DO THIS - Every line from the top of the records through the line containing "SC.camera = camo" should be retyped exactly; the pictures should not.

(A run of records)
════

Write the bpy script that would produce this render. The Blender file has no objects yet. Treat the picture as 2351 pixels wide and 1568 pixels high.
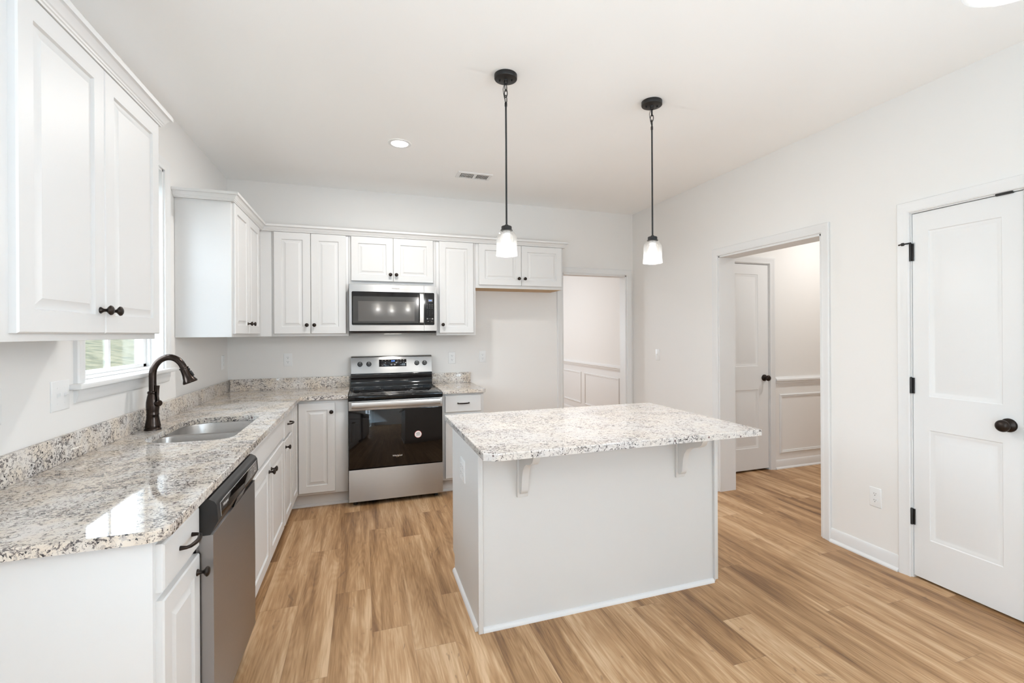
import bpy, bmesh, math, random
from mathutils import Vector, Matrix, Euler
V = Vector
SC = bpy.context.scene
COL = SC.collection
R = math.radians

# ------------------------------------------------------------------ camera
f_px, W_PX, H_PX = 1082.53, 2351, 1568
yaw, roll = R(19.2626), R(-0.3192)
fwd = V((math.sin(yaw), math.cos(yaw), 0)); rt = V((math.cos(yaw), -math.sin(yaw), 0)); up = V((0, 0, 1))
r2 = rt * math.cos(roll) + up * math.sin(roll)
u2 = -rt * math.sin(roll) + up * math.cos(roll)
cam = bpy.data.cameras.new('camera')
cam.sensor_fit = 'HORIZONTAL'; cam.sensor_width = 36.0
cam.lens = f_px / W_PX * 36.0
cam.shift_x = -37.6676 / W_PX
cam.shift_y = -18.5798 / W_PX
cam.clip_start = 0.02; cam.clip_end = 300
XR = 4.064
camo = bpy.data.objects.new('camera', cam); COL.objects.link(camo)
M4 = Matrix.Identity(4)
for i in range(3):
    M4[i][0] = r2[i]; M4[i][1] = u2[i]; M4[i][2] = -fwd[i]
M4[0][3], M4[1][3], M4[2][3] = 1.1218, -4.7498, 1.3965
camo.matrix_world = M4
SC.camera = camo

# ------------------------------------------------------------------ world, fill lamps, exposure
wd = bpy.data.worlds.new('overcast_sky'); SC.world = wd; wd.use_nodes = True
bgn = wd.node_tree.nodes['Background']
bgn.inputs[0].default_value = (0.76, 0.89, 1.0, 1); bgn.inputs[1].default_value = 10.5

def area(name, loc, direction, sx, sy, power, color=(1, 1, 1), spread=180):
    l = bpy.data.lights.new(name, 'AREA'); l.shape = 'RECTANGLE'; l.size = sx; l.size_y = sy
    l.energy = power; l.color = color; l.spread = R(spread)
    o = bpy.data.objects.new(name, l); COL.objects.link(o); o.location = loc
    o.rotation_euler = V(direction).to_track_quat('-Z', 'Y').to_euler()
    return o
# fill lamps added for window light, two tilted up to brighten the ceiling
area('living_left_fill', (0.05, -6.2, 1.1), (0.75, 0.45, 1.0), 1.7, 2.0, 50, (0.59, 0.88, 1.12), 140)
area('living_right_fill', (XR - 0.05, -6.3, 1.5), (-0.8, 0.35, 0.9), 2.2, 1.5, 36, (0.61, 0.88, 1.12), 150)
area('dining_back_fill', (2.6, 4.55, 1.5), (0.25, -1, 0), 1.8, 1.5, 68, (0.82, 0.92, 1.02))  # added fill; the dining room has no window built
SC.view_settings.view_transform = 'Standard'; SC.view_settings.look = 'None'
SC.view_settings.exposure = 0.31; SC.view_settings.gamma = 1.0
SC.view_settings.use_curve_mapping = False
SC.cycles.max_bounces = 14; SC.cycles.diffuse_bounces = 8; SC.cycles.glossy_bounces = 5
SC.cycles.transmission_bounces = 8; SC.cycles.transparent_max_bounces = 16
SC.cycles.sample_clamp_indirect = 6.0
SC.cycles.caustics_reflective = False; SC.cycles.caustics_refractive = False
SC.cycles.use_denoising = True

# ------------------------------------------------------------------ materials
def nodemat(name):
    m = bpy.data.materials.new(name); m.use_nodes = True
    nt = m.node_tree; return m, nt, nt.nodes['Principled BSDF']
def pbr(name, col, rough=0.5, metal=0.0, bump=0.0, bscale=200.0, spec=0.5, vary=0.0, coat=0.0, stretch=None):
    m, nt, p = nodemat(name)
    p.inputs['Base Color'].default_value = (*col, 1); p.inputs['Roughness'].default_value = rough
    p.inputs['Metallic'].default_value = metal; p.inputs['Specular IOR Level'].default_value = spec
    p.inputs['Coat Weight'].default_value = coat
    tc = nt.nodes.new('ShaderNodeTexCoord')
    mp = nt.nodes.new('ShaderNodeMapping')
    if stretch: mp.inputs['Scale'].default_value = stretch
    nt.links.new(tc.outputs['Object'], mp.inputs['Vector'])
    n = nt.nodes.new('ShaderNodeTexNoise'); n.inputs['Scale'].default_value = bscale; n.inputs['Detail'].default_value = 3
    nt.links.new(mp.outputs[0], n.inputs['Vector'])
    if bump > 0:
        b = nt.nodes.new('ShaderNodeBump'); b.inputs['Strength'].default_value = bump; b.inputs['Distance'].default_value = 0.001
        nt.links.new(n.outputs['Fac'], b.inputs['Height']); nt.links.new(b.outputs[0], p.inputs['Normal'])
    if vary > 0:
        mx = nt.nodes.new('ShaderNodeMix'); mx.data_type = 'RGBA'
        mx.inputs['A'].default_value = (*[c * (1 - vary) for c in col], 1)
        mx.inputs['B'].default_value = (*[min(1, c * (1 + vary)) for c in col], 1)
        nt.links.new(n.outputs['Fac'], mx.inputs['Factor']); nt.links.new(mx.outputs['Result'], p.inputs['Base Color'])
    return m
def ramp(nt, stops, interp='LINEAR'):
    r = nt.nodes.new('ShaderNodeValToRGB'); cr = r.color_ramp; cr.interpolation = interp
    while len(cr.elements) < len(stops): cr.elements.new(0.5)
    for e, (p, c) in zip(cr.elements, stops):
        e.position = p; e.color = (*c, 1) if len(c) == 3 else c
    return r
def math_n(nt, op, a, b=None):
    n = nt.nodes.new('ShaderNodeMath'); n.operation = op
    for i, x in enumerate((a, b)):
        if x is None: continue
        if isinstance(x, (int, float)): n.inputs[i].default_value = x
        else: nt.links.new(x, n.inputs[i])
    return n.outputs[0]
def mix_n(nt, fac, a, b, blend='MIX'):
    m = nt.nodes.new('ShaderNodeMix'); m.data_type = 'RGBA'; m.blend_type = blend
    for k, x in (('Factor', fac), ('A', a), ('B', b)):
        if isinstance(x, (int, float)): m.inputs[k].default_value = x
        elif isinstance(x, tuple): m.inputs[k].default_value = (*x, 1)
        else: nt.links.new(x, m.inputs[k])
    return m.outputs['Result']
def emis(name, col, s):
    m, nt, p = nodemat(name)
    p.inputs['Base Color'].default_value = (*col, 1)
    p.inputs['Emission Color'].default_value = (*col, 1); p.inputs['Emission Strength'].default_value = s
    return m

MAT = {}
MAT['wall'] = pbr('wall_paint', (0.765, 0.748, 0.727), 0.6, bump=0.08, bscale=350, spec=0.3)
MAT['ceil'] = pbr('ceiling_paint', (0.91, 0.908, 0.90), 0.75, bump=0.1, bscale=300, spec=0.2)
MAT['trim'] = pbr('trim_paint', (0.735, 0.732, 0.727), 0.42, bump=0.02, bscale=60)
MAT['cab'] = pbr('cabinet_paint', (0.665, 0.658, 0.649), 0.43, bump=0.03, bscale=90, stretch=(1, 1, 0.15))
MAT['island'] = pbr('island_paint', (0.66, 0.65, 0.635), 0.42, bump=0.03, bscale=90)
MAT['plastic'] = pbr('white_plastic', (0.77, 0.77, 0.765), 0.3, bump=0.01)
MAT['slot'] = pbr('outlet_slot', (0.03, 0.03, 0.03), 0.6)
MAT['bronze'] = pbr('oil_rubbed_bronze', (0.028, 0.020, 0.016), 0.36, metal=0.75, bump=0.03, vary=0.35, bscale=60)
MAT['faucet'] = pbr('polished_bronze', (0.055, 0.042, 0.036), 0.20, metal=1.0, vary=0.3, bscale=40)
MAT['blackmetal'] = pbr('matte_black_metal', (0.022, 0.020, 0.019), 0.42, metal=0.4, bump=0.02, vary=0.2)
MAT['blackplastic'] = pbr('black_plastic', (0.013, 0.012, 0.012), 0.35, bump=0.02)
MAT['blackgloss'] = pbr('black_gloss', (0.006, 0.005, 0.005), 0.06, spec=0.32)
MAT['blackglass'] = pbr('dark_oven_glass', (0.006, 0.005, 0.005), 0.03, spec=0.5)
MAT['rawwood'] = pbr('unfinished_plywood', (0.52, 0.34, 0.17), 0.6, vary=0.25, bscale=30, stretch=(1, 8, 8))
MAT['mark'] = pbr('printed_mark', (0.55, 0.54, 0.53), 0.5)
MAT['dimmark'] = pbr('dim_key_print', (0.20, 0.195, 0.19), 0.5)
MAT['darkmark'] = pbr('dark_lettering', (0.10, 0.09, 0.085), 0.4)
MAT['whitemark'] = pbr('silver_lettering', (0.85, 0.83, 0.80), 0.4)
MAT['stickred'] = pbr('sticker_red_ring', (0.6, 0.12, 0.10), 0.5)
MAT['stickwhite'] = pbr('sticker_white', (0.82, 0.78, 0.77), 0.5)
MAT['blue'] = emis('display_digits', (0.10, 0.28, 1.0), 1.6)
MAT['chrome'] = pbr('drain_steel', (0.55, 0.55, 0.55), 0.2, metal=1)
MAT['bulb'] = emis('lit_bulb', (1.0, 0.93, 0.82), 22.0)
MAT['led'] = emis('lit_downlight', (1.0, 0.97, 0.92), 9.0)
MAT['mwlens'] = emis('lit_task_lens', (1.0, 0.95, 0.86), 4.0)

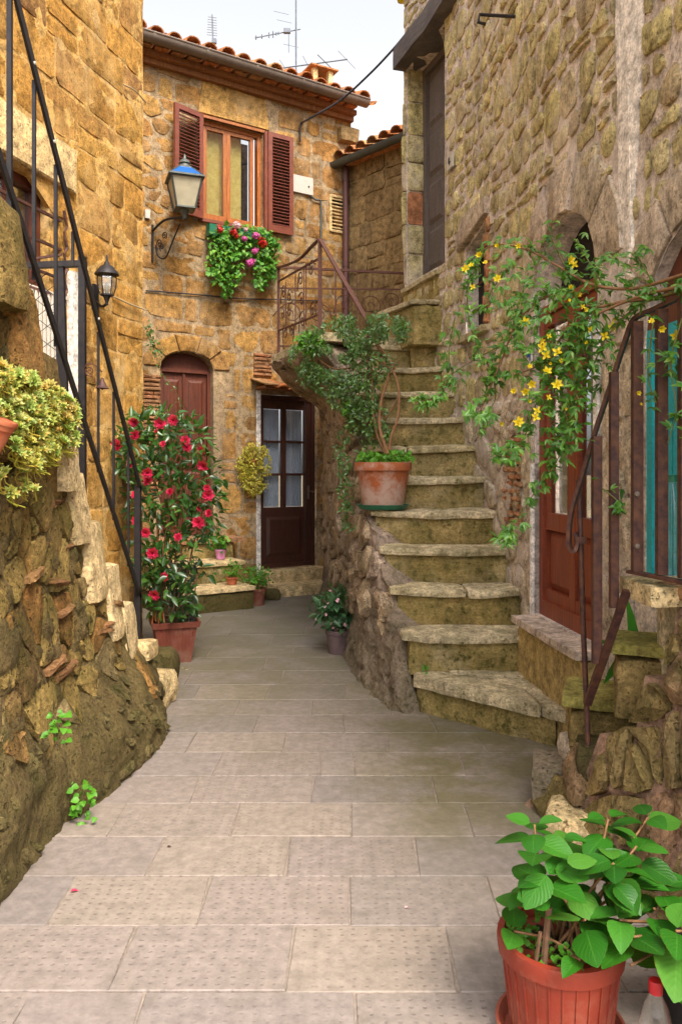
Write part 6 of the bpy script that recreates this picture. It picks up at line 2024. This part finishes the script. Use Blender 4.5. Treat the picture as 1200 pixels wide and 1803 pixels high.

════

FINAL ANSWER -
Write the bpy script that would produce this render. The Blender file has no objects yet. Treat the picture as 2351 pixels wide and 1568 pixels high.
import bpy, bmesh, math, random
from mathutils import Vector, Matrix, Euler
V = Vector
SC = bpy.context.scene
COL = SC.collection
R = math.radians

# ------------------------------------------------------------------ camera
f_px, W_PX, H_PX = 1082.53, 2351, 1568
yaw, roll = R(19.2626), R(-0.3192)
fwd = V((math.sin(yaw), math.cos(yaw), 0)); rt = V((math.cos(yaw), -math.sin(yaw), 0)); up = V((0, 0, 1))
r2 = rt * math.cos(roll) + up * math.sin(roll)
u2 = -rt * math.sin(roll) + up * math.cos(roll)
cam = bpy.data.cameras.new('camera')
cam.sensor_fit = 'HORIZONTAL'; cam.sensor_width = 36.0
cam.lens = f_px / W_PX * 36.0
cam.shift_x = -37.6676 / W_PX
cam.shift_y = -18.5798 / W_PX
cam.clip_start = 0.02; cam.clip_end = 300
XR = 4.064
camo = bpy.data.objects.new('camera', cam); COL.objects.link(camo)
M4 = Matrix.Identity(4)
for i in range(3):
    M4[i][0] = r2[i]; M4[i][1] = u2[i]; M4[i][2] = -fwd[i]
M4[0][3], M4[1][3], M4[2][3] = 1.1218, -4.7498, 1.3965
camo.matrix_world = M4
SC.camera = camo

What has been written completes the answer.